The monetary policy board of Sri Lanka’s central bank yesterday reduced its standing deposit facility rate and the standing lending facility rate by 100 basis points (bps) to 10 per cent and 11 per cent respectively to stabilise inflation at the targeted 5 per cent level in the medium term.

The decision was taken at the first monetary policy review by the board under the Central Bank of Sri Lanka Act, No. 16 of 2023.

The board expects that the decision, along with the significant easing of monetary policy done earlier, would accelerate the downward adjustment in market interest rates, particularly lending rates.

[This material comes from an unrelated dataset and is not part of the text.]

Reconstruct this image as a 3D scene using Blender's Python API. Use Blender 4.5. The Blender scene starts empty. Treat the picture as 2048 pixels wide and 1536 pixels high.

The significant deceleration of inflation has helped ease inflation expectations notably. The central bank noted in a release.

Colombo consumer price index (CCPI)-based headline inflation decelerated year on year (YoY) significantly below the target to 1.3 per cent in September this year, driven by declines in both food and non-food inflation.

However, this disinflation process is expected to turnaround from September, with the dissipating impact of the favourable base, and converge towards the targeted level of inflation.

Domestic economic activity is expected to rebound gradually during the second half of this year and sustain the recovery over the medium term.

The country’s economy is estimated to have contracted by 3.1 per cent YoY in the second quarter this year. It projected to record a positive growth YoY in the latter half of 2023, supported by a broad-based expansion in all major economic sectors.

The external sector is expected to remain resilient in the period ahead, the central bank observed.

During the eight months ending in August 2023, the trade deficit decreased notably, with a significant decrease in merchandise imports due to lower demand and import restrictions, and a relatively low decline in merchandise exports.